As noted above, it’s good to be flexible, and that’s where listening comes in. As you express your vision and goal, even if it’s just getting things done well and on time, it’s a good idea to listen to the input of others. Someone might point out something you hadn’t taken into consideration, or he or she might have a good point about your choice of venue.

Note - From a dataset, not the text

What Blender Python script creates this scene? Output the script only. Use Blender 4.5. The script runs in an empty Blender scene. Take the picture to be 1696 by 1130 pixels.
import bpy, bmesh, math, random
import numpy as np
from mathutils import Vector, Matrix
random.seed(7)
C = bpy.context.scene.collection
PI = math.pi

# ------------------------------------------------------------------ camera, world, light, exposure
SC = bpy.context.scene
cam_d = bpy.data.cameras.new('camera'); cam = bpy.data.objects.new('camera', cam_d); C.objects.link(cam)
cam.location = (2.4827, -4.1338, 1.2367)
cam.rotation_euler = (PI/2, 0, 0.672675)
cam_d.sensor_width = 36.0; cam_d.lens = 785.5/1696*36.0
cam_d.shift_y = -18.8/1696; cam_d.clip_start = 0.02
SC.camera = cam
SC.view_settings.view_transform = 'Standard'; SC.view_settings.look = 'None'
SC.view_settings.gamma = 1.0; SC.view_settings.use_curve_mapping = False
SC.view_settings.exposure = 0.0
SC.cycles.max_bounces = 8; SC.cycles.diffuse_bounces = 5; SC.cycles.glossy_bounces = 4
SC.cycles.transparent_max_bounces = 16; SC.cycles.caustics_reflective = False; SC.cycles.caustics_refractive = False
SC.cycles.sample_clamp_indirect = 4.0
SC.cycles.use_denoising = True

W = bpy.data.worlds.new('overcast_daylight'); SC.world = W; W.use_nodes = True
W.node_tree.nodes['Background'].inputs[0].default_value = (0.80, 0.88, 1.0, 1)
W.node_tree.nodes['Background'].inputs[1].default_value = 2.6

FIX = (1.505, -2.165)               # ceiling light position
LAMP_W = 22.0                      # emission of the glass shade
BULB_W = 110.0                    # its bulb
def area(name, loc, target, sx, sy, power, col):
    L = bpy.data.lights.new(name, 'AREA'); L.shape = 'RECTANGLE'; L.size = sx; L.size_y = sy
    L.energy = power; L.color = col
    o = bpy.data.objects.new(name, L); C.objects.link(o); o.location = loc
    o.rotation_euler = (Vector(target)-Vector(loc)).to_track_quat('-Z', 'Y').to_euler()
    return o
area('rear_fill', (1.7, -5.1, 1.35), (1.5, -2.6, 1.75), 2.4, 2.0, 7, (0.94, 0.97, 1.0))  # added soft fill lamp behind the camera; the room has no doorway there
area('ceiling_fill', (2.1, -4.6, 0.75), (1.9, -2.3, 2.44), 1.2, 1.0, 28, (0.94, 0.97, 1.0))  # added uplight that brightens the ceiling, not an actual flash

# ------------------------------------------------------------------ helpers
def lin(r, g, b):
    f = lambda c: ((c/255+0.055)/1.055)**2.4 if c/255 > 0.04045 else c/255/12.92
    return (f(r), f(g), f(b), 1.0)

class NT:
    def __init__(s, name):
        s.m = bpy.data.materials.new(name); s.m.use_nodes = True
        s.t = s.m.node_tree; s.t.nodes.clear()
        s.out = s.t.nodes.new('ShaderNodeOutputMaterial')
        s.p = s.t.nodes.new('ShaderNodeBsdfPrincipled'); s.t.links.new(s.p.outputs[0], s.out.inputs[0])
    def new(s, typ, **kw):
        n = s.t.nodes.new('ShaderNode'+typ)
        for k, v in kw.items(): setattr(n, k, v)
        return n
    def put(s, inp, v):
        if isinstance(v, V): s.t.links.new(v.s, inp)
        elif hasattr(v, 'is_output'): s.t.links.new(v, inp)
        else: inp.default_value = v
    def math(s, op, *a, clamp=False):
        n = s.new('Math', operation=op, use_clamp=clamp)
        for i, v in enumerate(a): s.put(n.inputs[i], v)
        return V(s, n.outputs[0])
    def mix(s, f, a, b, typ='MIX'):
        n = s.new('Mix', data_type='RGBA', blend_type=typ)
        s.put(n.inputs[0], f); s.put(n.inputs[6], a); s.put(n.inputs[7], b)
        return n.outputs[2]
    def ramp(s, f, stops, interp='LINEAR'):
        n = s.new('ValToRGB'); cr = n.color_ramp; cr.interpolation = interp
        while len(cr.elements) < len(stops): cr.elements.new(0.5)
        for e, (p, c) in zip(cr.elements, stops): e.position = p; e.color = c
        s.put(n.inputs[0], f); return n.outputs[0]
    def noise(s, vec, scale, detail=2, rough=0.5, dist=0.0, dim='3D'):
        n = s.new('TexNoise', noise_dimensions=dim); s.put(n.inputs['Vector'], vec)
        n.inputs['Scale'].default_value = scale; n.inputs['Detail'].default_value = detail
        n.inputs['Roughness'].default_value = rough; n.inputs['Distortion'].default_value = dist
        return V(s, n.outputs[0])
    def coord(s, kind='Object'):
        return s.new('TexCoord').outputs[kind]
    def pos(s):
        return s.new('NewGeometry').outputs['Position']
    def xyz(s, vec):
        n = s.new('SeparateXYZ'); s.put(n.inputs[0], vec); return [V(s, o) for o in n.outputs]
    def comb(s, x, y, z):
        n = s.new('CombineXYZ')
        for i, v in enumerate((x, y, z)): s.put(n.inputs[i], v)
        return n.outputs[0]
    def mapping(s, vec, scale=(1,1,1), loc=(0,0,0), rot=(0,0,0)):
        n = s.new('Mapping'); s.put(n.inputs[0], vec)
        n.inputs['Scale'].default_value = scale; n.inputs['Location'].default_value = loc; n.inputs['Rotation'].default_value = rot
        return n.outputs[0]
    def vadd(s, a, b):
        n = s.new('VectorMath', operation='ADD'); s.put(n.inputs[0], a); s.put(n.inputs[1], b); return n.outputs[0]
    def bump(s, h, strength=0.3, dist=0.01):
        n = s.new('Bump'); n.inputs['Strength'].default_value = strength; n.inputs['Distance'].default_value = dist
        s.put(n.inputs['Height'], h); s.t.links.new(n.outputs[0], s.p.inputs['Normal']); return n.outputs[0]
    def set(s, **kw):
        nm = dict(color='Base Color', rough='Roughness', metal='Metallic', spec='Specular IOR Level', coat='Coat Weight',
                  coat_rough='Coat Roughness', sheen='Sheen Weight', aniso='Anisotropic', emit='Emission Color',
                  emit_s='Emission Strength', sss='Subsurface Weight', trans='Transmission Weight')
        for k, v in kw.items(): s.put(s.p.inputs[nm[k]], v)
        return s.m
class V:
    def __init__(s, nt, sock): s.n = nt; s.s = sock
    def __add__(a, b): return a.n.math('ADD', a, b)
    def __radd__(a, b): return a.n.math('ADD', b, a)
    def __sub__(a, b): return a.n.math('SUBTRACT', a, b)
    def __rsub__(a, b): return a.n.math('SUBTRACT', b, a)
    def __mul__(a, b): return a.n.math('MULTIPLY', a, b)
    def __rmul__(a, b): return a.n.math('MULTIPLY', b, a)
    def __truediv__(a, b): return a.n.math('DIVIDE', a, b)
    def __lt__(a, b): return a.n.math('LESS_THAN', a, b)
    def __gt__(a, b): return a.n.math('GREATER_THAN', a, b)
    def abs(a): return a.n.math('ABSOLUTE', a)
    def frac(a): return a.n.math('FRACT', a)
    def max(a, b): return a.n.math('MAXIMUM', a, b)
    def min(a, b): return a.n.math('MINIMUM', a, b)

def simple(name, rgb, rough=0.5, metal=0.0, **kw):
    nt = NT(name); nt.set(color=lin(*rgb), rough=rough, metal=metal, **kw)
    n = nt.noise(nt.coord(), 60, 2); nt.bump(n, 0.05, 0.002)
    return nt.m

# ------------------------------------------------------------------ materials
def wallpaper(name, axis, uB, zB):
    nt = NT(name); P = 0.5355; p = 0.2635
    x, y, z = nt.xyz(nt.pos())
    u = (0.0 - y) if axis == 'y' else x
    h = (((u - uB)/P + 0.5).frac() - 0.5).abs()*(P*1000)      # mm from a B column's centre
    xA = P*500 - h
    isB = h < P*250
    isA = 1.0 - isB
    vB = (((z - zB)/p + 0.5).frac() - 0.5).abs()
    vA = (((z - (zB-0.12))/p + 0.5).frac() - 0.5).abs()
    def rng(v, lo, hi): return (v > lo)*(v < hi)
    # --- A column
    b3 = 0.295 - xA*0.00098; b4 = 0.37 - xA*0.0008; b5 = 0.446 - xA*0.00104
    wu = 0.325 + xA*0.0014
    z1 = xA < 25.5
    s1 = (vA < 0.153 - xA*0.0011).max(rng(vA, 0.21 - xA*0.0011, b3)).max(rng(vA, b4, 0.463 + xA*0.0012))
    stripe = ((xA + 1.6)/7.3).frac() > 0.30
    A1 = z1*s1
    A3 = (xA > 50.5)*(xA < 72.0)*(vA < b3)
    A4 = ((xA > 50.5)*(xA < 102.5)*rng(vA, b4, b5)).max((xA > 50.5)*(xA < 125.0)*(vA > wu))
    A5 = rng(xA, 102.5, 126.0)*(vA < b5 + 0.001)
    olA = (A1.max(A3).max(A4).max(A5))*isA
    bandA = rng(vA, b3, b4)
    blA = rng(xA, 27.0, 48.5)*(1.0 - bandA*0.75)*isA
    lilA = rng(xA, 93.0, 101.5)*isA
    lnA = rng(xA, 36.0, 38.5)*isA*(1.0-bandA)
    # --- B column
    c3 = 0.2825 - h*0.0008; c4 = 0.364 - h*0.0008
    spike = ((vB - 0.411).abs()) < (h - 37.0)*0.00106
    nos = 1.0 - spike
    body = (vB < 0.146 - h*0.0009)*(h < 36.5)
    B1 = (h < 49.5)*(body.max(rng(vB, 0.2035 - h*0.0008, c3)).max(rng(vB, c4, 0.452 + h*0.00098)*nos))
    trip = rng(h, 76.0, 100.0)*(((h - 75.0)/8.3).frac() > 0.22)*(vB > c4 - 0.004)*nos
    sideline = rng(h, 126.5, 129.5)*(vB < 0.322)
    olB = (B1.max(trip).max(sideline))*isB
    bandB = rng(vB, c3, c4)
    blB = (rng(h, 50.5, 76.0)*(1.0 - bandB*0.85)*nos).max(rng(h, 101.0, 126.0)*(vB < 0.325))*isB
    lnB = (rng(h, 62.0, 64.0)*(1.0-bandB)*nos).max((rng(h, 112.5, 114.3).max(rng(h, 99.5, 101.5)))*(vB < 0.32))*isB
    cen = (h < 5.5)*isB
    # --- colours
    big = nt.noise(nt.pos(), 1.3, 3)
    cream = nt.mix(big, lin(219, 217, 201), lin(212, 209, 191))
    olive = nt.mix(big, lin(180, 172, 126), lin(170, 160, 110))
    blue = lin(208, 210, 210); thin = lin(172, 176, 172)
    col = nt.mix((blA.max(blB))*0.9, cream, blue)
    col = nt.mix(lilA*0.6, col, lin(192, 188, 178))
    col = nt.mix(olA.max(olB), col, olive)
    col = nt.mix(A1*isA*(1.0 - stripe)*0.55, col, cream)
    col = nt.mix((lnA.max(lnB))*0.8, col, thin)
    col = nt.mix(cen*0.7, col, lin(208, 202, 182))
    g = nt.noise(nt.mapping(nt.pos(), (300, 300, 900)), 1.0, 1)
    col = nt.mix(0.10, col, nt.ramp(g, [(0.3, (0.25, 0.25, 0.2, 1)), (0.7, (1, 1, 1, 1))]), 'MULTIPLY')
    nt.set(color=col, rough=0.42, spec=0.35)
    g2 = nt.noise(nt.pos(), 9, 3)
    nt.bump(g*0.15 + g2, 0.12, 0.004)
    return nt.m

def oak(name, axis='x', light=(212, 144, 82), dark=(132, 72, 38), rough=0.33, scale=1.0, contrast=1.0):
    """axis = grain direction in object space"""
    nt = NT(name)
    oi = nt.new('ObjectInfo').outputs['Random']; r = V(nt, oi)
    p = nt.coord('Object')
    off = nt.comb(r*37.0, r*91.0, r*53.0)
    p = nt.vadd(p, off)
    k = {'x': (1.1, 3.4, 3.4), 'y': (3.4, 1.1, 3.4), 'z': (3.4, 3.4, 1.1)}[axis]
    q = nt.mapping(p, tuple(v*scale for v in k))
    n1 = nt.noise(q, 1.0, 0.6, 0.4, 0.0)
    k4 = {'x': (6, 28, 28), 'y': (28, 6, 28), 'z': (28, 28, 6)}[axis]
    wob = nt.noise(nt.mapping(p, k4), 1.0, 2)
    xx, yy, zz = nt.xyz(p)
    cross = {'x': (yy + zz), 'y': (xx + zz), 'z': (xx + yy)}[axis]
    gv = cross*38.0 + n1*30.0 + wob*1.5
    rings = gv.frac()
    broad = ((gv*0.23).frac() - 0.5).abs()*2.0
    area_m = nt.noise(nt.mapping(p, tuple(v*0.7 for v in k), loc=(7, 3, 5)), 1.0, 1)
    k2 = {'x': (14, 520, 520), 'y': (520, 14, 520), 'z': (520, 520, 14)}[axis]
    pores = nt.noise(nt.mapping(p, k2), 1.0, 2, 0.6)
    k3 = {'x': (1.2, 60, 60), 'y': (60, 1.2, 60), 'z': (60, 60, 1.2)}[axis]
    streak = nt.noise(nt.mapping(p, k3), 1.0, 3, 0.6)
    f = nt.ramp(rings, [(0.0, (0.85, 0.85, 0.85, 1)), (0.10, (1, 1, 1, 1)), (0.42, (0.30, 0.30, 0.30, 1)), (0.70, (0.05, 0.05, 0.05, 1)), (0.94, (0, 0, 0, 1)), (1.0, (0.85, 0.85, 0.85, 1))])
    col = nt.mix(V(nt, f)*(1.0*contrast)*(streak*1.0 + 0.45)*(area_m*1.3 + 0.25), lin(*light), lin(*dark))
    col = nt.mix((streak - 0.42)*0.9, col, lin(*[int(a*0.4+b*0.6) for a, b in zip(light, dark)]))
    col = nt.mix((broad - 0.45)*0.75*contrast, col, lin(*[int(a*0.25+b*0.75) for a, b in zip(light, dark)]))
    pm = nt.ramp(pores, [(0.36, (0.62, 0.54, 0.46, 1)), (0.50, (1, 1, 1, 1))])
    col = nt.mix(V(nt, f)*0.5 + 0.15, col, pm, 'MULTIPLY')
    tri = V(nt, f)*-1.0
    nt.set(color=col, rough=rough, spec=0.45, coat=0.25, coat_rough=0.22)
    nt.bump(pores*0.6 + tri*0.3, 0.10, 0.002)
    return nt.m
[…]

Obviously, a good leader can’t please every person’s whim, but you can take people’s concerns into consideration. If everyone seems to be saying the same thing, maybe you should change your plans a bit. People tend to appreciate a leader who listens, even if it doesn’t always mean change.

Clear Steps

In addition to a clear goal, you’ll need clear steps on how to reach that goal (or multiple goals). Explaining a “contagious” vision is great, but teaching people how you plan to realize that vision is important. It can seem unrealistic if you don’t explain your plan. Break it down into doable steps and present them to those in your group. A big part of this, of course, is being organized.

Confidence

If you don’t believe in what you’re doing, no one else will, either! Make sure you are confident and certain of your plan and your goals. Sources agree that it’s not a good idea to be overly confident to the point that you don’t listen to anyone or heed their concerns, but confidence, like an exciting vision, is contagious. Be sure of yourself and what you want to accomplish.